Not many days after the festival, on the twenty-first of the month Artemisius, there appeared a phenomenon so marvellous as to exceed credibility. What I am about to relate would, I conceive, be deemed a mere fable, had it not been related by eyewitnesses, and attended by calamities commensurate with such portents. Before sunset were seen around the whole country chariots poised in the air, and armed battalions speeding through the clouds and investing the cities. And at the feast which is called Pentecost, the priests having entered the inner court of the temple by night, as was their custom, for discharge of their ministrations, their attention was drawn at first, they said, by a movement and a clanging noise, and after this a voice as of a multitude, ” We are departing hence” (Josephus, Jewish Wars, Bk. 6, Ch. 5:3).
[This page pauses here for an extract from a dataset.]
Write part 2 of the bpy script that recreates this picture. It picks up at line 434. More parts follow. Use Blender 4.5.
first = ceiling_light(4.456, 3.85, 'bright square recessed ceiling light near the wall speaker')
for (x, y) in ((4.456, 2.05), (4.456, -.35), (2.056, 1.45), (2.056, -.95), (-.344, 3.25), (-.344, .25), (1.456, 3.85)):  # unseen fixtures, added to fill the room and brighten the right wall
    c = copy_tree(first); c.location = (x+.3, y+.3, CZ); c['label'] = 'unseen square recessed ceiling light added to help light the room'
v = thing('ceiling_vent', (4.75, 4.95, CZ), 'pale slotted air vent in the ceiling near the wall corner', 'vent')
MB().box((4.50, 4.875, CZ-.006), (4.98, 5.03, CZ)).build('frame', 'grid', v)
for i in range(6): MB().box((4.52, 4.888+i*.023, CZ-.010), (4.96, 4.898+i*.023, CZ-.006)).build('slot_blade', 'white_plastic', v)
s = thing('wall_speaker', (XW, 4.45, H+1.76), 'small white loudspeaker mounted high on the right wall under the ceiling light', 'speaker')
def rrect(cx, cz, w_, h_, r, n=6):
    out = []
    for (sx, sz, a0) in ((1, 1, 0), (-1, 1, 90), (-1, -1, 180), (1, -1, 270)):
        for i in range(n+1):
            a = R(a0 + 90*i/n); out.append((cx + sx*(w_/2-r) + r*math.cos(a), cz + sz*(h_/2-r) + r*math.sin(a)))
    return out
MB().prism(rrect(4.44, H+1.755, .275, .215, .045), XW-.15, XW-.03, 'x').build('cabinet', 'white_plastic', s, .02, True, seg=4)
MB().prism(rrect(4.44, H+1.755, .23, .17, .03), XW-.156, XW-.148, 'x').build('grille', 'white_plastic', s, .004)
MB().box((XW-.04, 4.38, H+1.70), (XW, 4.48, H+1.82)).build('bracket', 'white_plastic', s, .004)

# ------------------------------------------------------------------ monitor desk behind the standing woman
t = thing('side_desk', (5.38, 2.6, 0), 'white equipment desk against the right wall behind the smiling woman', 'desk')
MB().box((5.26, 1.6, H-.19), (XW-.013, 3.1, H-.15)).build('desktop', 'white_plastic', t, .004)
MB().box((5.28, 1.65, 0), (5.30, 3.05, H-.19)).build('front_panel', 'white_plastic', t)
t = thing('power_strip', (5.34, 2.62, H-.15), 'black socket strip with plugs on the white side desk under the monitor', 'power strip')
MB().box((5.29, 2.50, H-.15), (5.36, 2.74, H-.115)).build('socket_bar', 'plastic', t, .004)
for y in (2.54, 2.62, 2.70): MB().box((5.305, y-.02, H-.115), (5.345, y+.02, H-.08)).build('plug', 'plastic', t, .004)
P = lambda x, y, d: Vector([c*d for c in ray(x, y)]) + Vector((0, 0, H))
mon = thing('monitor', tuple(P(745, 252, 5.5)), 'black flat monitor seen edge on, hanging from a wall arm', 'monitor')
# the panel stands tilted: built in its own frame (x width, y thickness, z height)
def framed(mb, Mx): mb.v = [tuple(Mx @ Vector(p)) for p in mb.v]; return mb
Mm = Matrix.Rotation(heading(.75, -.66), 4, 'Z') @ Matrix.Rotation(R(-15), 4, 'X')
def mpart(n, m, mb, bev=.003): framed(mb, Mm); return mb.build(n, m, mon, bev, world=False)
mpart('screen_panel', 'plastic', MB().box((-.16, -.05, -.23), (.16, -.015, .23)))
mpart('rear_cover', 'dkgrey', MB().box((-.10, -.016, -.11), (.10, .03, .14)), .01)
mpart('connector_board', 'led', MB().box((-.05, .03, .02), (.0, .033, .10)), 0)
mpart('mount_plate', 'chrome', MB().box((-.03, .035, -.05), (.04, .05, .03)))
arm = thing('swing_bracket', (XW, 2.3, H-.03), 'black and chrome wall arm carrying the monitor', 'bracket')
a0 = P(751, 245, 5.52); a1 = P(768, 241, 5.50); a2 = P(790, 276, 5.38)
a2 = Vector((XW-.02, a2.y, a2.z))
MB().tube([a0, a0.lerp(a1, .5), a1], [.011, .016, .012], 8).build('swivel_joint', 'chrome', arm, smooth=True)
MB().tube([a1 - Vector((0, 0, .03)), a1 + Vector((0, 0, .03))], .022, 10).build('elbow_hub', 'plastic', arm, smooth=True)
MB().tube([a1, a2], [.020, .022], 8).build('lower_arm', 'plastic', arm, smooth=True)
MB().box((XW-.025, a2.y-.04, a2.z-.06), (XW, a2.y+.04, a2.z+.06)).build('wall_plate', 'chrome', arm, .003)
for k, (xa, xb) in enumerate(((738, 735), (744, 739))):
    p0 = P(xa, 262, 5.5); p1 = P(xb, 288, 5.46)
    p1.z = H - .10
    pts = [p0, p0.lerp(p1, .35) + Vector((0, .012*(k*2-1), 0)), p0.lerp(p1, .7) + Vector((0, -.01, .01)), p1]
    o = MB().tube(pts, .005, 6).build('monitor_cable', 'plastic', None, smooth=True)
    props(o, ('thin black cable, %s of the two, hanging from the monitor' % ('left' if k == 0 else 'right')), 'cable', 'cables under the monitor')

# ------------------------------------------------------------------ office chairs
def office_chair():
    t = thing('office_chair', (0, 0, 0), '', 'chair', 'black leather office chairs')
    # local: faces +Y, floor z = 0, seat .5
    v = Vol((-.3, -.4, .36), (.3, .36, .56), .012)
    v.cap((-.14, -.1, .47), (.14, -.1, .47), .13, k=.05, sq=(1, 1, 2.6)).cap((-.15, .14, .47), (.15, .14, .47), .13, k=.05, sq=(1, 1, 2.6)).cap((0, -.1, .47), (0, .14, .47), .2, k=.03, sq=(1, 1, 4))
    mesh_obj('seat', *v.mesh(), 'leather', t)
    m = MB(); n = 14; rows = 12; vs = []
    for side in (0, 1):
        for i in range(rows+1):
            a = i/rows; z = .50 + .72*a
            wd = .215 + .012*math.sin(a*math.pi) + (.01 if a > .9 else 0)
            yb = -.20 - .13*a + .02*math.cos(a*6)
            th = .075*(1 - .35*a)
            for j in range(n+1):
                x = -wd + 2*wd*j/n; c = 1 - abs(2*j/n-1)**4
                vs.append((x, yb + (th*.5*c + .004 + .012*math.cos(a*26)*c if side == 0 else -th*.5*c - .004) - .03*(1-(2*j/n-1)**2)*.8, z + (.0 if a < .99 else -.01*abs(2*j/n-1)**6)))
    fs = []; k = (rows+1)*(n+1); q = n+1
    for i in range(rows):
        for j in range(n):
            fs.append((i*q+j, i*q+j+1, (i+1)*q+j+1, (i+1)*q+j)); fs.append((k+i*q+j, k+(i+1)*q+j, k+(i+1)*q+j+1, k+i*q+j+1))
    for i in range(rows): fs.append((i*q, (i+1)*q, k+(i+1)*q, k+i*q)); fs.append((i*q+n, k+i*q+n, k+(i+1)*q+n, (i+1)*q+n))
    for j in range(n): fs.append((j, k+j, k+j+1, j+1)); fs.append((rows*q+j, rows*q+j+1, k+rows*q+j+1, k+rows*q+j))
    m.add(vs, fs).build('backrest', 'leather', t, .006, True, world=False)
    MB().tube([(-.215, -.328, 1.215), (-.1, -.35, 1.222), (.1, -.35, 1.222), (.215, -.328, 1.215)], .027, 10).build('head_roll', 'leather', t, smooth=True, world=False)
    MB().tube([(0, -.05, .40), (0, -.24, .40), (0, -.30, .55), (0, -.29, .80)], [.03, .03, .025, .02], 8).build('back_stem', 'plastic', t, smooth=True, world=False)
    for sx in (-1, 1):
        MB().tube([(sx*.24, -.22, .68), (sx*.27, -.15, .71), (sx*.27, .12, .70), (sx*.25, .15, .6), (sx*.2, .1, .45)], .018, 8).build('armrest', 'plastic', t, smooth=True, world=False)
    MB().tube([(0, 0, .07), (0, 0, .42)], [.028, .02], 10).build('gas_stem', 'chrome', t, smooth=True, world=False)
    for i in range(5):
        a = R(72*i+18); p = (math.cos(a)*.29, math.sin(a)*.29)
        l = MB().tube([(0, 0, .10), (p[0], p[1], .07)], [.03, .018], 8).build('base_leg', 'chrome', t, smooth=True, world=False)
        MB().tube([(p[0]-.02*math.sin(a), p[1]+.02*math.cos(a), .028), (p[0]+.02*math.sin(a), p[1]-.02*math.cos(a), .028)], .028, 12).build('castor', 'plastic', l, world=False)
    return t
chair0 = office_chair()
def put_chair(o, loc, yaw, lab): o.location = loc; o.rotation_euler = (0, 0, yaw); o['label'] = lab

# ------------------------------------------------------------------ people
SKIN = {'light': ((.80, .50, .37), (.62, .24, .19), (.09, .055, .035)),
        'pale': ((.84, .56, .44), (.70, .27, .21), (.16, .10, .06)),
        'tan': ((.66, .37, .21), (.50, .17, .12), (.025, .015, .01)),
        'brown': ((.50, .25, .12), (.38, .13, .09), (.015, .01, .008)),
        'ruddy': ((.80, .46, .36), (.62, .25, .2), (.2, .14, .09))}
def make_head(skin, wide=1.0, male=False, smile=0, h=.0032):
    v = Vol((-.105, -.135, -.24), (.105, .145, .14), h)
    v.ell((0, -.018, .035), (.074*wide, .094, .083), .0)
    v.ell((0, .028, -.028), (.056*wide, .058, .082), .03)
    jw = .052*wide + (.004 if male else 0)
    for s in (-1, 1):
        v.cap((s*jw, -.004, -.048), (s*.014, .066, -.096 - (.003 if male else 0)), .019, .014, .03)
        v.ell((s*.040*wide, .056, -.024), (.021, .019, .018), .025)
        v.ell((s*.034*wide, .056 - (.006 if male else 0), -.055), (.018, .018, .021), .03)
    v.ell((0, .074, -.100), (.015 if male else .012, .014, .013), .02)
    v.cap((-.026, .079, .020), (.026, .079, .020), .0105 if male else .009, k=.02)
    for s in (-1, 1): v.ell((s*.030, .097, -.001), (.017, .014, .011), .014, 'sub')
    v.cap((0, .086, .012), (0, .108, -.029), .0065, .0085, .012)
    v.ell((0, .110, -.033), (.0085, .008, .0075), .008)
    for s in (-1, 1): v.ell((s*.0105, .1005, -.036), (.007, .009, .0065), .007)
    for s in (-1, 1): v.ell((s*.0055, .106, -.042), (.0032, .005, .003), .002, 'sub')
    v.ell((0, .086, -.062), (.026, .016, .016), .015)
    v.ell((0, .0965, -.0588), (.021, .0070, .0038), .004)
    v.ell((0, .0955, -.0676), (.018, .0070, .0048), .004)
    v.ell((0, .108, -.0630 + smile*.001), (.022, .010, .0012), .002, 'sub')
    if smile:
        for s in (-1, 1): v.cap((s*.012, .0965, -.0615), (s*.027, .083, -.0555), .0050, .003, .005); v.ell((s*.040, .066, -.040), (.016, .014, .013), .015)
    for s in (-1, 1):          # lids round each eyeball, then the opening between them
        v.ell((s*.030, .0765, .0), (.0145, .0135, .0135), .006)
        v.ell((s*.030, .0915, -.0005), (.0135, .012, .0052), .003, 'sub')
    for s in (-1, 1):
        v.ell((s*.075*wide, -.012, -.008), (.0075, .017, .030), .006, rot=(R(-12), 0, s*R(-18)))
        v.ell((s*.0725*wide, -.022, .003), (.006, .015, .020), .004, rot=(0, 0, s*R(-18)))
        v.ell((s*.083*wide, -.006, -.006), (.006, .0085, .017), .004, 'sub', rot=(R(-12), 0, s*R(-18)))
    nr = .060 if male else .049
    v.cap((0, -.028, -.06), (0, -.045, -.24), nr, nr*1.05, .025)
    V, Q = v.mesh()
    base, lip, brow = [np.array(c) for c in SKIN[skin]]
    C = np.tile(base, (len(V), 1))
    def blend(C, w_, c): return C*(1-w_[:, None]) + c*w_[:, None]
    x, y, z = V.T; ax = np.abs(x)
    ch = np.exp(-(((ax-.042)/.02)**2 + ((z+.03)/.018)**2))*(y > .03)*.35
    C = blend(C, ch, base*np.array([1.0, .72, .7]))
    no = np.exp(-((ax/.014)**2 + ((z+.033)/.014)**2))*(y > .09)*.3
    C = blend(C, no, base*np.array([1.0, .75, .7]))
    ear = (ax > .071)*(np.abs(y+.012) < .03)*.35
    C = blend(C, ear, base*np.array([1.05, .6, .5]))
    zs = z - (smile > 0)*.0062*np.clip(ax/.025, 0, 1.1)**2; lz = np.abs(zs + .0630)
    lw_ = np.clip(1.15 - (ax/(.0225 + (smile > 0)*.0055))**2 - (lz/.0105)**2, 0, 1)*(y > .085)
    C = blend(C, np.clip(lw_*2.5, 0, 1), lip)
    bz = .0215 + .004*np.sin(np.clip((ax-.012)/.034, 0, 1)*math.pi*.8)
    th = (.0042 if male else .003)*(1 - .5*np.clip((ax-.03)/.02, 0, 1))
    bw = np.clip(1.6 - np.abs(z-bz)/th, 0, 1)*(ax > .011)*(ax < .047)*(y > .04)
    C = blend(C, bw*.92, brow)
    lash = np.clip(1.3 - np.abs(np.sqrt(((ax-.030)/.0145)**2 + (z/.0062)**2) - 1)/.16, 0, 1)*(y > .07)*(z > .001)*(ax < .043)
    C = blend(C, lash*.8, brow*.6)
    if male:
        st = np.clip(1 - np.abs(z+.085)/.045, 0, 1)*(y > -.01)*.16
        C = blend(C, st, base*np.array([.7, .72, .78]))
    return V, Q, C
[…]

Aerial battles over Jerusalem before the sack of the Second Temple are excellent fodder for ancient alien afficianados.  It’s not hard to imagine that an ancient Judean would describe air combat overhead as a clash of chariots and armies in the skies.  Yet, the question is why?  The strange visions of celestial war did not seem to visit any strategic airstrikes on the more mundane Roman and Judean combatants, nor did they seem to have much involvement in the conflict.  Even Josephus admits that if he hadn’t talked to so many eyewitnesses, he would have assumed the story was fabulous.  What’s far more curious than the possibility that something was mucking about in the sky over Jerusalem, is the assurances we are given that a host of disincarnate entities were making strange declarations in the Temple.  Roman historian Publius Cornelius Tacitus (56-117 A.D.) made statements similar to those of Josephus.

Many prodigies had occurred, which this nation—so prone to superstition, so hostile to religious observances—will not permit to be expiated by either vows or victims. Hosts joining battle, with arms flashing, had been seen in the sky; the Temple had been lighted up by flames bursting out of a cloud; the doors of the inner shrine had suddenly been thrown open, and a voice louder than the human was heard to say:—’The Gods are departing’ and then came a mighty stir as they departed (Tacitus, Bk. 5, Ch.13).
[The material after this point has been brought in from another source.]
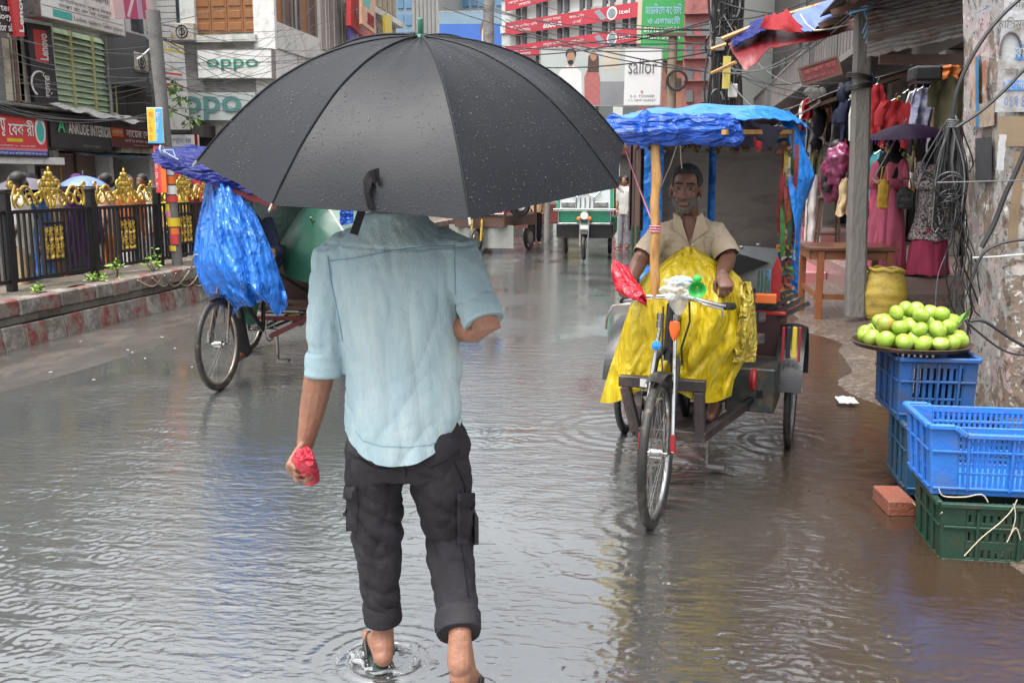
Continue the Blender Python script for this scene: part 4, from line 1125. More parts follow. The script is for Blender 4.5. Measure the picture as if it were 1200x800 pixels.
for k in range(4):
    for (q0, q1) in ((804, 812), (822, 832)):
        c, d = at(q0, 120 - k*26, Y=34), at(q1, 106 - k*26, Y=34); m = MB(); m.span((c.x, 34.05, c.z), (d.x, 33.94, d.z)); m.build('window', glassg, pkb)
for k in range(4):
    c, d = at(801, 96 - k*26, Y=34), at(837, 94 - k*26, Y=34); m = MB(); m.span((c.x, 34.05, c.z), (d.x, 33.8, d.z)); m.build('ledge', M('led%d' % k, (.3, .13, .12), .7, .2, 2), pkb)
t = thing('utility_pole', 'far thin timber pole with a short crossarm against the salmon wall', 'pole', (at(787, 100, Y=30).x, 30, 0))
x = at(787, 100, Y=30).x
m = MB(); m.tube([(x, 30, 0), (x, 30, at(787, 40, Y=30).z)], .14, 8); m.build('shaft', M('pole_timber', (.26, .2, .14), .8, .2, 4), t, smooth=True)
m = MB(); m.bar((x - .7, 29.85, at(787, 42, Y=30).z), (x + .4, 29.85, at(787, 42, Y=30).z), .1, .1); m.build('crossarm', browndark, t)
m = MB(); m.torus((x + .15, 29.8, at(787, 95, Y=30).z), .28, .04, (0, 1, 0), 20, 6); m.build('cable_coil', cable_m, t, smooth=True)
# ------------------------------------------------------------------ right side: plinth, shops, awnings
tilem = M('plinth_tile', (.30, .20, .18), .3, .25, 3, .3, 40, spec=.6, rvar=.12, dirt=((.16, .12, .10), .4, 3))
tilep = M('plinth_pink', (.42, .13, .14), .3, .2, 3, .3, 40, spec=.6, dirt=((.25, .12, .11), .35, 4))
mb = MB(); mb.span((2.28, 11.85, -.1), (9, 80, .42)); mb.build('shop_plinth', tilem, kind='structure', bevel=.015)
mb = MB(); mb.span((1.92, 14.5, -.1), (2.275, 60, .22)); mb.build('plinth_step', tilep, kind='structure', bevel=.012)
mb = MB(); mb.span((2.5, 17, .424), (3.3, 40, .430)); mb.build('pink_paving', tilep, kind='structure')
RX = 3.9
rb = thing('market_building', 'dim open-fronted market building with cluttered stalls behind the concrete pole', 'building', (6.5, 26, .42))
mb = MB()
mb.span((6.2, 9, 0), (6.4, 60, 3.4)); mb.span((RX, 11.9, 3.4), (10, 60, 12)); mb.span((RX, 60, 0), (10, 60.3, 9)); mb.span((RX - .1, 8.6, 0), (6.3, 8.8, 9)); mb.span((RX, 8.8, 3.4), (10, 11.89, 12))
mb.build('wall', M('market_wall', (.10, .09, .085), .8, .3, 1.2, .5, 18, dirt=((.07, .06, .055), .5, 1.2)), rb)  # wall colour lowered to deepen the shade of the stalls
for yy in (12.0, 15.2, 18.6, 22, 26, 30, 35, 41, 48):
    mb = MB(); mb.span((RX - .04, yy, .42), (RX + .36, yy + .35, 3.39)); mb.build('pier', M('pier_%d' % yy, (.36, .34, .30), .75, .25, 2, .4, 20, dirt=((.16, .14, .12), .45, 2)), rb, bevel=.01)
for yy in (15.35, 18.75, 22.2, 26.2):
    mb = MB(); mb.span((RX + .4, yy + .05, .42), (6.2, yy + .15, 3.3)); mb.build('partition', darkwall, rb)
for k, (yy, zz) in enumerate(((13, 4.3), (17, 4.3), (21, 4.3), (25, 4.3), (30, 4.3), (36, 4.3), (31, 5.9), (24, 5.9))):
    mb = MB(); mb.span((RX - .05, yy, zz), (RX + .1, yy + 1.4, zz + 1.5)); w = mb.build('window', glassd, rb)
    mb = MB(); mb.span((RX - .12, yy - .1, zz - .12), (RX + .06, yy + 1.5, zz - .02)); mb.build('sill', concrete, w)
for k, (y0, y1, z) in enumerate(((12, 17, 3.9), (17.4, 24, 3.75), (24.6, 34, 3.8), (35, 50, 3.8))):
    mb = MB(); mb.span((RX - .75, y0, z), (RX - .01, y1, z + .12))
    for q in range(int((y1 - y0)/.35)): mb.bar((RX - .72, y0 + q*.35 + .1, z + .12), (RX - .72, y0 + q*.35 + .1, z + .85), .03, .03)
    mb.span((RX - .74, y0, z + .85), (RX - .70, y1, z + .9)); mb.build('balcony', M('balc%d' % k, (.22, .2, .19), .7, .3, 2, .3, 20), rb)

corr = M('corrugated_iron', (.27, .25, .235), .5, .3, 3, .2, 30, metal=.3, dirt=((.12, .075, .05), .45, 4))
def corrugated(name, label, x0, z0, x1, z1, y0, y1, jag=.0, sheets=3, group=None, mat=corr):
    t = thing(name, label, 'awning', ((x0 + x1)/2, (y0 + y1)/2, z0), 0, group)
    w = (y1 - y0)/sheets
    for s_ in range(sheets):
        ya = y0 + s_*w; dz = random.uniform(0, .05) + .022*s_; dx = random.uniform(-.1, .1)*jag
        m = MB(); nv = int(w/.019)
        m.grid(lambda u, v: (x0 + dx + (x1 - x0)*u, ya + (w + .08)*v, z0 + dz + (z1 - z0)*u + .014*sin(2*pi*(w + .08)*v/.095) + .03*sin(u*5 + s_)), 6, nv)
        m.build('sheet', mat, t, smooth=True, solid=.003)
    m = MB()
    for q in range(4):
        yy = y0 + .1 + q*(y1 - y0 - .2)/3; m.bar((x0 + .05, yy, z0 - .06), (x1, yy, z1 - .06), .05, .06)
    for u in (.1, .55): m.bar((x0 + (x1 - x0)*u, y0, z0 + (z1 - z0)*u - .03), (x0 + (x1 - x0)*u, y1, z0 + (z1 - z0)*u - .03), .05, .05)
    m.build('batten', browndark, t)
    return t
ca = thing('corrugated_awning', 'steep rusty corrugated iron awning between the concrete pole and the flaking pillar', 'awning', (2.4, 10, 2.7))
for k in range(3):
    c0, c1, c2, c3 = at(1016, 68 - 22*k, Y=9.75 + .28*k), at(1150, 38 - 22*k, Y=9.75 + .28*k), at(1016, 40 - 22*k, Y=10.1 + .28*k), at(1150, 10 - 22*k, Y=10.1 + .28*k)
    m = MB(); m.grid(lambda u, v: c0.lerp(c1, u).lerp(c2.lerp(c3, u), v) + Vector((0, -.02, .012))*sin(v*2*pi*5) + Vector((0, 0, .02*noise.noise(Vector((u*(16 if v < .02 else 3), k*7, 0))))), 40, 40); m.build('sheet', corr, ca, smooth=True, solid=.004)
m = MB(); m.bar(at(1016, 46, Y=9.98), at(1150, 16, Y=9.98), .06, .05); m.bar(at(1030, 70, Y=10.3), at(1140, 70, Y=10.3), .07, .09); m.build('batten', browndark, ca)
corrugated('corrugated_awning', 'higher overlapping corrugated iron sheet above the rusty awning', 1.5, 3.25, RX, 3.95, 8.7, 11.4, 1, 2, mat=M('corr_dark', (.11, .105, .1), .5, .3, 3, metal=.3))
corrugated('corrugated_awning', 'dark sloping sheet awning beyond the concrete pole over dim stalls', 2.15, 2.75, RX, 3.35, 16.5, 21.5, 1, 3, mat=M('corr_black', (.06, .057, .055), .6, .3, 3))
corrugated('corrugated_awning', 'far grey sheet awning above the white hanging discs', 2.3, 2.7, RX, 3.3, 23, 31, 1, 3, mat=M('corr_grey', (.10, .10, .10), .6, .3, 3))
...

It doesn’t get much more cryptic than a ghostly chorus declaring that “the gods are departing”.  Monotheistic Judaism doesn’t have a whole pantheon of celestial critters to be exiting stage left, and the interpretation that this is ex-post facto propaganda for Roman victory in Judea seems a bit of a stretch.  What gods?  Where were they going?  Why would they announce their departure?  I find this far more disturbing than the possibility that strange things were happening in the air over Jerusalem, alien or otherwise.  Josephus wasn’t big on metaphor.  Curiously, we see even more ancient references to gods departing.  When Aeneas sees the Greeks as masters of Troy, he cries out that “the gods have departed”.  In Aeschylus, the Thebans express the same belief.  In fact, it seems that the Romans largely adopted the formula from the Greeks, maintaining that “in order to take a city was necessary to make the gods leave it.  For this the Romans employed a certain formula which had in their rituals and which Macrobius has preserved: ‘O thou great one who hast this city under protection I pray thee.  I adore thee I ask of thee a favor to abandon this city and this people to quit temples these sacred places and having separated thyself from them to come to Rome to me and May our city our temples and our sacred places be more agreeable and more dear to thee; take us under thy protection.  If thou doest this I will found a temple in thine honor’. Now the ancients were convinced that there were formulas so efficacious and powerful that if one pronounced them exactly and without changing a single word, the god could not resist the request of men. The god thus called upon passed over therefore to the side of the enemy and the city was taken” (Coulanges, 1882, p203).  Heavy stuff, asking a god to defect.

Face the facts, if we are to take any one of the many holy scriptures humans have recognized over the years as evidentiary, the gods are fickle, and they generally want to be on the winning side, and if they play their cards right they can get incorporated wholesale into someone else’s pantheon before their last worshippers are wiped out.  Still, I shy away from overtly sociological interpretations of folklore.  My parents were ruthlessly killed by a marauding band of sociologists.  I harbor a grudge.  Do we see wacky stuff in the sky?  Sure we do.  I am far more concerned with the surreal interactions we have with these hypothesized “other intelligences”.  If you consider the bulk of folklore and bizarre history, you inevitably come to the conclusion that aliens might be gods, and gods might be aliens, but either the gods are crazy or we are.  And I know who I’m betting on.

References
Fustel de Coulanges, 1830-1889. The Ancient City: a Study On the Religion, Laws, And Institutions of Greece And Rome. 4th ed. Boston: Lee and Shepard , 1882.
Josephus, Flavius. The Jewish War of Flavius Josephus: a New Translation. Boston: John P. Jewett and Company, 1858.
Tacitus, Cornelius. The Histories of Tacitus: an English Translation, With Introduction, Frontispiece, Notes, Maps And Index, by George Gilbert Ramsay, London: J. Murray, 1915.